Key takeaways:
- AI-generated applications have reached a scale that’s actively slowing hiring: 67% of HR leaders report the review process has gotten longer, and 65% say these applications make candidate skills harder to verify.
- When a placement fails because a candidate’s credentials didn’t hold up, the staffing firm absorbs the reputational damage regardless of who inflated the resume.
- Firms with strong proprietary verification processes are solving a problem clients genuinely can’t fix on their own. Nearly 90% of employers say staffing partners are effective at addressing AI-related hiring challenges.
A candidate clears your screening. Passes the client interview. Gets placed. Three months later, the client calls. The skills on the resume don’t match what’s showing up on the job. The candidate used generative AI to build a work history that read convincingly but couldn’t hold up in practice. Now you’re managing a replacement conversation that reflects directly on your firm, regardless of the fact that your team did nothing wrong.
That scenario is becoming a relentless pattern. And it’s impacting what clients expect from staffing firms before a placement happens.
The problem hit hiring pipelines at scale in 2025
GoodTime’s 2026 Hiring Insights Report named fraudulent and AI-generated candidates as the number one hiring threat for 2026, above talent shortages and rising costs.
According to Robert Half’s March 2026 survey, 65% of hiring managers say AI-enhanced resumes have made it harder to verify candidate skills. Roughly two-thirds of HR leaders report the review process has gotten slower as a result, with one in five noting that delays have stretched beyond two weeks. The majority of HR teams describe their workloads as heavier than the year before, driven specifically by AI-generated application volume.
As average job openings now attract hundreds of applications, candidates reach for AI tools to compete. Many use them responsibly, to tighten language, surface keywords, and improve clarity. Others use them to generate or embellish skills and work history they can’t demonstrate. As a result, hiring teams apply more skepticism to every unverified credential, which adds friction to every stage of the process.

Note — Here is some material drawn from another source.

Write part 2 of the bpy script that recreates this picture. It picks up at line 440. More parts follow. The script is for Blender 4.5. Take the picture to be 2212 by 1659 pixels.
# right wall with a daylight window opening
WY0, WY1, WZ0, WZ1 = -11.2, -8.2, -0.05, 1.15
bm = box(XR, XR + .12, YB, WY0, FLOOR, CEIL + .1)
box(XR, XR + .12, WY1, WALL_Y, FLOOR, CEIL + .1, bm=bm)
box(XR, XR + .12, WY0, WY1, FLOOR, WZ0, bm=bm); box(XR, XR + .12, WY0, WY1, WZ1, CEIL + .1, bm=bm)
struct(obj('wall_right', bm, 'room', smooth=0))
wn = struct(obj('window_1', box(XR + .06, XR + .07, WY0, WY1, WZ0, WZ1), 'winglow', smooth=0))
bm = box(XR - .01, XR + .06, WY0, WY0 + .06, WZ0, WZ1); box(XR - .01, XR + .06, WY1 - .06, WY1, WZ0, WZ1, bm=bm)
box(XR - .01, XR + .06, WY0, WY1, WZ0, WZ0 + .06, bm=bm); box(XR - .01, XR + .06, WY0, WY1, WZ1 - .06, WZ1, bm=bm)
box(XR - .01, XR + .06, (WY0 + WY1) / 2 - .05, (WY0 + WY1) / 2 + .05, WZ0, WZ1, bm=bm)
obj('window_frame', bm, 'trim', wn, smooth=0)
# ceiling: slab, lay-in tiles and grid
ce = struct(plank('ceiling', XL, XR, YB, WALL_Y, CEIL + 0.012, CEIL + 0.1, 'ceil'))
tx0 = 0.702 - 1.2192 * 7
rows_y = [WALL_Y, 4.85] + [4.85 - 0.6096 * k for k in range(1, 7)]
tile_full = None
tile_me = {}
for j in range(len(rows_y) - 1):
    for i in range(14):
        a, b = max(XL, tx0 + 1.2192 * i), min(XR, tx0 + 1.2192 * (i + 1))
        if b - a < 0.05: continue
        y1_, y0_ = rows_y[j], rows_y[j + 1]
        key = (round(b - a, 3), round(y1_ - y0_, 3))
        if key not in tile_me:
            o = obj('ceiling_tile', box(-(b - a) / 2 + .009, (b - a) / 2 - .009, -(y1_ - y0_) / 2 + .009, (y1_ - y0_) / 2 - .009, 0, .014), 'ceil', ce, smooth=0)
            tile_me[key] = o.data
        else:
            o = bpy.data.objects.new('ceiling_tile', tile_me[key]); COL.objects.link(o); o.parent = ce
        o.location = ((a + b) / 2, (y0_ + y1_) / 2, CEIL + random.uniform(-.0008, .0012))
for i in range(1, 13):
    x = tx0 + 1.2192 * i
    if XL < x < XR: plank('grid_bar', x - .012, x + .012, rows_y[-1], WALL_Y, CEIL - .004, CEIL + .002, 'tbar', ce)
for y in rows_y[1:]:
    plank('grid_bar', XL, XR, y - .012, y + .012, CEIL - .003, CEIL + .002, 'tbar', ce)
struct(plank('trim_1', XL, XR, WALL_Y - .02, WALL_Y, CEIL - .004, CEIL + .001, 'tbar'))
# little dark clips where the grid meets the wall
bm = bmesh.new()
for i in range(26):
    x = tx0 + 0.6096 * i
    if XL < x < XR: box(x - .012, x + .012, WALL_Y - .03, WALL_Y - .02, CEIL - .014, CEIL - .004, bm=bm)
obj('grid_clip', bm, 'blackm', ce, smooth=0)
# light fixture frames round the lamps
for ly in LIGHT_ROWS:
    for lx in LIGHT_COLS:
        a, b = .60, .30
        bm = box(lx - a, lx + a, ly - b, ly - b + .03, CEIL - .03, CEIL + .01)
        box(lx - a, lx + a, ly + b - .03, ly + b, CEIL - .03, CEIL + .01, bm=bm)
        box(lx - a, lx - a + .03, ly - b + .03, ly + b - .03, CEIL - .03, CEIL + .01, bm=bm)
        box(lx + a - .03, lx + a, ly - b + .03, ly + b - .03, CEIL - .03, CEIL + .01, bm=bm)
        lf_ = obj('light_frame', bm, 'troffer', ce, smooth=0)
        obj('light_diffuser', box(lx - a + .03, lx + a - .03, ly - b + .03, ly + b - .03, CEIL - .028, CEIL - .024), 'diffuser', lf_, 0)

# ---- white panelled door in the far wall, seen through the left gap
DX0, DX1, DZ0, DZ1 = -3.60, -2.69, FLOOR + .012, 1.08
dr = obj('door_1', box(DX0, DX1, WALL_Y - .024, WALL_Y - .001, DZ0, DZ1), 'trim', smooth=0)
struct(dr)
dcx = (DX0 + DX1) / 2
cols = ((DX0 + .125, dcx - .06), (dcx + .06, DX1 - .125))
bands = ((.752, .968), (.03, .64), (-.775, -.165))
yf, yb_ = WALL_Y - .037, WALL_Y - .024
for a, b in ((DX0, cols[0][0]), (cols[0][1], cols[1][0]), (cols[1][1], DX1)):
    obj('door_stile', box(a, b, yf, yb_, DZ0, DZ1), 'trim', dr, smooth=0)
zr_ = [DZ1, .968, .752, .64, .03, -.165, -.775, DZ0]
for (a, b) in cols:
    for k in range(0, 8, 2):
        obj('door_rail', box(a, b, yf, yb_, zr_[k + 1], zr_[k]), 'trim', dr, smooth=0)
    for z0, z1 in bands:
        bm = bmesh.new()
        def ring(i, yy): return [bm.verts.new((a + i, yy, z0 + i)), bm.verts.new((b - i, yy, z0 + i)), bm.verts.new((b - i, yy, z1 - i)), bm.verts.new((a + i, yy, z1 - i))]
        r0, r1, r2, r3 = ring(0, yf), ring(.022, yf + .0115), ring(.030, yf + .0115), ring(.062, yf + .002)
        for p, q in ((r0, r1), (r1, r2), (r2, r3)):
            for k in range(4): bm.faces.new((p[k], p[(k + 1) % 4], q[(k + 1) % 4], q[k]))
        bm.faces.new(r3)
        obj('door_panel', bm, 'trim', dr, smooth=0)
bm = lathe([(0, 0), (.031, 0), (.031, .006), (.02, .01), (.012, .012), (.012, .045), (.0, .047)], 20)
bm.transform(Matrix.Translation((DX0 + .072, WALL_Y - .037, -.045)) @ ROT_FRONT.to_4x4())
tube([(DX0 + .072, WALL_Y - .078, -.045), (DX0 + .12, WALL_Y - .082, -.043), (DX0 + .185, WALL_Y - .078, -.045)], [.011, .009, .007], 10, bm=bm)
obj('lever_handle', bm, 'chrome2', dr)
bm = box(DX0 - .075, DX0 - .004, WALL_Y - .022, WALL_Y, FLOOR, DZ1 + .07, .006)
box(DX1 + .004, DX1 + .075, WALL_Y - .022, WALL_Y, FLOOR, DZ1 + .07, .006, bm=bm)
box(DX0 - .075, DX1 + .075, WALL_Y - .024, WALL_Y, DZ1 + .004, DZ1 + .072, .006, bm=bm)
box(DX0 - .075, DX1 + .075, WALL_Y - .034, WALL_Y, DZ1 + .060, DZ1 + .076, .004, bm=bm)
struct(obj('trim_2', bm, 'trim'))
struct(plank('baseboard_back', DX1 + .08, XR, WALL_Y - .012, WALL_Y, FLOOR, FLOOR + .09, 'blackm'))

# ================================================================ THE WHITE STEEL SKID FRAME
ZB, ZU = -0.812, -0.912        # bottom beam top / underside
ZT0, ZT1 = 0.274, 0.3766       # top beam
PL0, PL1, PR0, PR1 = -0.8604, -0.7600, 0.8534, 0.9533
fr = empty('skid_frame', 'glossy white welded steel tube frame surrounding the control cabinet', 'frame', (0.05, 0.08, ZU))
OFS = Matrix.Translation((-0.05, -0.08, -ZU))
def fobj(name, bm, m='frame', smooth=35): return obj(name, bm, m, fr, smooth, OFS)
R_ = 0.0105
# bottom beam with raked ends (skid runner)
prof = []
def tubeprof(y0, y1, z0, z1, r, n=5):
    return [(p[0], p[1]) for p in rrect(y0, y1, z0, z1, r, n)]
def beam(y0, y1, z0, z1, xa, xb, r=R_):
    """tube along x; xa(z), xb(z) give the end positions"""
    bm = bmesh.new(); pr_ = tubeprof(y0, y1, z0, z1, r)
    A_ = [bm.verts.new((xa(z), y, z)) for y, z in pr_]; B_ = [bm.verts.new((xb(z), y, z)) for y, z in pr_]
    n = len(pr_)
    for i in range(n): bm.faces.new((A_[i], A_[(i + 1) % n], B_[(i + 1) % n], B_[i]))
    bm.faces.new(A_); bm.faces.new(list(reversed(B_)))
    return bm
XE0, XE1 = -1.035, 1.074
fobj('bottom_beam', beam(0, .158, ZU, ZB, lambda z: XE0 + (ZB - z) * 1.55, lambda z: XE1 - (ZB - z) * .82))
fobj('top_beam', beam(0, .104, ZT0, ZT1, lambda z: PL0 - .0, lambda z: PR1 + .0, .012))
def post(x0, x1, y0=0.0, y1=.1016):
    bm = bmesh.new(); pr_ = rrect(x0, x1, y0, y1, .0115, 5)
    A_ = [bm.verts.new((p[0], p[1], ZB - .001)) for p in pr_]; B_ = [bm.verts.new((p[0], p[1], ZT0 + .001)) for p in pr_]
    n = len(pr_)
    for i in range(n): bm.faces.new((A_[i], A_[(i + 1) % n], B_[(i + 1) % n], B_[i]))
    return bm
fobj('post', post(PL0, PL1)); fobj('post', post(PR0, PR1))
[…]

That friction is showing up in outcomes. The U.S. hiring rate fell from 4.5% in 2021 to 2.8% in 2025, even as job postings and applicant volume held at elevated levels. More candidates applying for more open roles, with fewer completed hires. Verification costs aren’t the only factor, but they’re contributing.
Staffing firms aren’t bystanders to this problem
When a direct employer hires someone who misrepresented their background, the consequence lands internally. They manage the performance issue, make the staffing decision, and move on. A vendor relationship may take a hit, but the failure is traceable to their own hiring process.
When a staffing agency makes that placement, the failure hits differently. Clients don’t cleanly separate “the candidate deceived us” from “your vetting process missed this.” Both stories end with the same question about whether to continue the relationship.
The liability is real, and it’s growing as AI makes credential fabrication easier and more convincing. SIA’s 2025 Staffing Executive Outlook found that data privacy and AI tied as the top compliance concerns among North American staffing executives, each cited by 45%. This is recognized at the leadership level. Now it’s up to firms to translate that recognition into an actual verification process.
And employers are actively looking for help with this: 67% of the organizations Robert Half surveyed were using staffing firms specifically to help manage AI-related hiring challenges, and 89% said those partnerships were effective. Employers are offloading the verification burden to agencies, which also means they’re holding agencies responsible for how well it gets handled.
Verification is a service worth building deliberately
Staffing firms can no longer afford to let verification be a background step; it’s something they need to communicate to clients. The investment is also more straightforward than it might seem.
Skills assessments and work samples calibrated to specific roles outperform general aptitude screens, in part because they can’t be fabricated by an AI resume builder. Behavioral interviews structured around specific past situations (“walk me through a time you did X”) are significantly harder to fake than polished resume descriptions. These aren’t new tools, but they’re carrying more weight now than they did when credential inflation was less common.
The most underused verification asset most staffing firms are sitting on is their own placement history. When a firm has placed a candidate before and has performance data from that engagement, they’re evaluating a track record. AI can generate a compelling resume, but it can’t fabricate verified performance data from a prior engagement managed by your firm.
A third practice worth considering is proactive transparency with clients about the methodology itself. Agencies that walk a client through their candidate validation process, rather than presenting verification as something that happens invisibly, build more durable trust before a failure occurs, and are better positioned when one does. Given that clients are already paying more attention to credential integrity than they used to, naming your process rather than assuming it speaks for itself is worth the conversation.
AI-inflated resumes create a trust problem for hiring teams. Employers need to trust that what’s on a resume reflects what a candidate can actually do, and that trust has eroded at scale. Staffing firms are positioned to restore it through proprietary performance data, structured skills validation, and the accountability that comes with standing behind a placement.